Monday, November 10, 2014

A Contemplation upon Vitruvius

I just had this meditation when I was reading Vitruvius’s treatise De architectura. (For those who did not know Vitruvius, he was a Roman architect and engineer who lived during the time of Emperor Augustus of Rome.) I was about to read the Book IX of the monumental architectural tract when the introduction of the said book suddenly absorbed my thought. The introduction was a little digression on intellectualism versus athleticism.  
Vitruvius presenting his treatise to Emperor Augustus. An engraving by Sebastian Le Clerc (1684).

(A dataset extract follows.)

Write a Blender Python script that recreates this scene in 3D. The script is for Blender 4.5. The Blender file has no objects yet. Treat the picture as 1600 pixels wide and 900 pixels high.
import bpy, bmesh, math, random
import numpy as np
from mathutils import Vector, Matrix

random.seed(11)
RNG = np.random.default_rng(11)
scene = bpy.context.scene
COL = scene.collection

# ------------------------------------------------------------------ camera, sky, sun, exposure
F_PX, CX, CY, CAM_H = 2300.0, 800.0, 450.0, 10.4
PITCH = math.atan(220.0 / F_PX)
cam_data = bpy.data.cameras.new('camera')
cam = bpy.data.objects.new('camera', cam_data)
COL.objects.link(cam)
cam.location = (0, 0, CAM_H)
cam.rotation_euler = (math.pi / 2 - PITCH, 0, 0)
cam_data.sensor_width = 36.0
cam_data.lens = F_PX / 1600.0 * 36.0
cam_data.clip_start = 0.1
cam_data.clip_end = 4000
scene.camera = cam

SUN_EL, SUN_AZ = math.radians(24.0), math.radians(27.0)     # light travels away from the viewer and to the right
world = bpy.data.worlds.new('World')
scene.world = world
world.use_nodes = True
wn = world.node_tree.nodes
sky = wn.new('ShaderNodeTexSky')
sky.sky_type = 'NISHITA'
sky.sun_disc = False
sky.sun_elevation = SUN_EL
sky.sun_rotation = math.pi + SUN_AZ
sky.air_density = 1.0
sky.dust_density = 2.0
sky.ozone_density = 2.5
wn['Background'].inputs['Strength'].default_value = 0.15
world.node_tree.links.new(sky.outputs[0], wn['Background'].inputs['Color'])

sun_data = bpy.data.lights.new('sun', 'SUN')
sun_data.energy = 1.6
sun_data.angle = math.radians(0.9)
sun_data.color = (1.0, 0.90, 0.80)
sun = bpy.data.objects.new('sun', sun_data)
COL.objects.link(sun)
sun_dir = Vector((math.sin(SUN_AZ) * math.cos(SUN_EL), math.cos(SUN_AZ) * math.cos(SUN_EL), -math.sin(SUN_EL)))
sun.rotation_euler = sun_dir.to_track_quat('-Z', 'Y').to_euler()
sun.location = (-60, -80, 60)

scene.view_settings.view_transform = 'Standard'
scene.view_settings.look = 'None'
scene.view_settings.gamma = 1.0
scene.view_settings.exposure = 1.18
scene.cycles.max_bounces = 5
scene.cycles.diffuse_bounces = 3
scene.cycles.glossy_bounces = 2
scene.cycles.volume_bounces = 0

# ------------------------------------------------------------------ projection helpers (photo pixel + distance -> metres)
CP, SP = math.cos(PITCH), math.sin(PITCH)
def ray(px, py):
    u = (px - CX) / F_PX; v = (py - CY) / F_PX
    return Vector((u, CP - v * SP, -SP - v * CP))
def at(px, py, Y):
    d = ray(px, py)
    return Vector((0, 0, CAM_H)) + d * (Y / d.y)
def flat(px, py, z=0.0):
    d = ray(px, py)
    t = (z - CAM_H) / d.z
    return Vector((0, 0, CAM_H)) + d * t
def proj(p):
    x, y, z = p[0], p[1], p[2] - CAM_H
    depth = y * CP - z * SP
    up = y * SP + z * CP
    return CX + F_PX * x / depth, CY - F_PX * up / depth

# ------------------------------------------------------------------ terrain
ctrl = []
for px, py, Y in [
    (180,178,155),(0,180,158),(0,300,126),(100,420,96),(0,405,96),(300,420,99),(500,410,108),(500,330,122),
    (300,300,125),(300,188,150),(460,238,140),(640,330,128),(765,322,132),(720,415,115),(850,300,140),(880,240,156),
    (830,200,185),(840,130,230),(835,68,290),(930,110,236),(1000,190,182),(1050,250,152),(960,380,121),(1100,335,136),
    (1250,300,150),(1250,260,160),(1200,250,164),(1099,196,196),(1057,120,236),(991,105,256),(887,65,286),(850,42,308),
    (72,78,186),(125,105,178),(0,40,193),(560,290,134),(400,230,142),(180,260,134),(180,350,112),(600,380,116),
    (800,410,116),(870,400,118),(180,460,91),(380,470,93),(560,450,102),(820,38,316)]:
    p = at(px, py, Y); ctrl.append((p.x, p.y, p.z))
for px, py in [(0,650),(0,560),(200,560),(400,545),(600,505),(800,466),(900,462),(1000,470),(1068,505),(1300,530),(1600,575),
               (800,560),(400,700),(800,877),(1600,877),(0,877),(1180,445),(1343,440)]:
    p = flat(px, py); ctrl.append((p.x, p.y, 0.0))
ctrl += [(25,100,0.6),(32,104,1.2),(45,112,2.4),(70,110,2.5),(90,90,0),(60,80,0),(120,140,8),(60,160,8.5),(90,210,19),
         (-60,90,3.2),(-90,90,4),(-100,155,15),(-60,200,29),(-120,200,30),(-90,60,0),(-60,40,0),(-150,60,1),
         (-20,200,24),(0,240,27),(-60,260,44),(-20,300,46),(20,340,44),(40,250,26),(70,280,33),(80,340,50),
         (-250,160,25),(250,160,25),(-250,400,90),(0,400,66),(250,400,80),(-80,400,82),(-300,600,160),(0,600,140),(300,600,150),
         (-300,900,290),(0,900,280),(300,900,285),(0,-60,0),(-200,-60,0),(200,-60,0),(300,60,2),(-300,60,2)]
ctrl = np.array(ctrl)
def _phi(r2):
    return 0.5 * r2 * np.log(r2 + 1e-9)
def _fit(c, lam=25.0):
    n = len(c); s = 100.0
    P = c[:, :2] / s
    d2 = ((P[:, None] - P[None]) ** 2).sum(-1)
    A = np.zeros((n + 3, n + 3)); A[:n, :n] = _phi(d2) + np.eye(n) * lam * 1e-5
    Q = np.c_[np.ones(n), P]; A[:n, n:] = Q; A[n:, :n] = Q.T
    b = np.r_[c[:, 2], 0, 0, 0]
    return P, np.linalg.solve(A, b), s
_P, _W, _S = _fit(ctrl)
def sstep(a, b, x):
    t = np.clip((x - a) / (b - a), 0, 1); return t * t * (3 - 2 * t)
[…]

Taken from Wikipedia.org.

        In the digression, Vitruvius takes note of the ancestors of the Greeks who give more honours to “famous athletes who are victorious in the Olympian, Pythian, Isthmian, and Nemean games”* than “authors whose boundless services are performed for all times and for all nations.” He notes that the victorious athletes “are not only greeted with applause as they stand with palm and crown at the meeting itself, but even on returning to their several states in the triumph of victory, they ride into their cities and to their fathers’ houses in four-horse chariots, and enjoy fixed revenues for life at the public expense.”
          But Vitruvius did not live long enough to know that the same happens today. Most Valuable Players or MVP’s are more famous and idolized than writers and intellectuals like Lourd de Veyra and Lualhati Bautista. Varsity students are even granted allowances, free daily load, condominiums and cars than scholar students.
          It was even our mentality that the member schools of the UAAP and NCAA are the “higher schools.” I was quite irritated by this. Just because your school is a member of the UAAP or NCAA doesn’t mean your school is higher than those who are non-members. I mean, come one, the UAAP or NCAA was just a part of a school’s extracurricular activities. In fact, there are some non-UAAP and non-NCAA schools that are academically higher than some UAAP and NCAA schools, like, for example, the Xavier University in Cagayan de Oro.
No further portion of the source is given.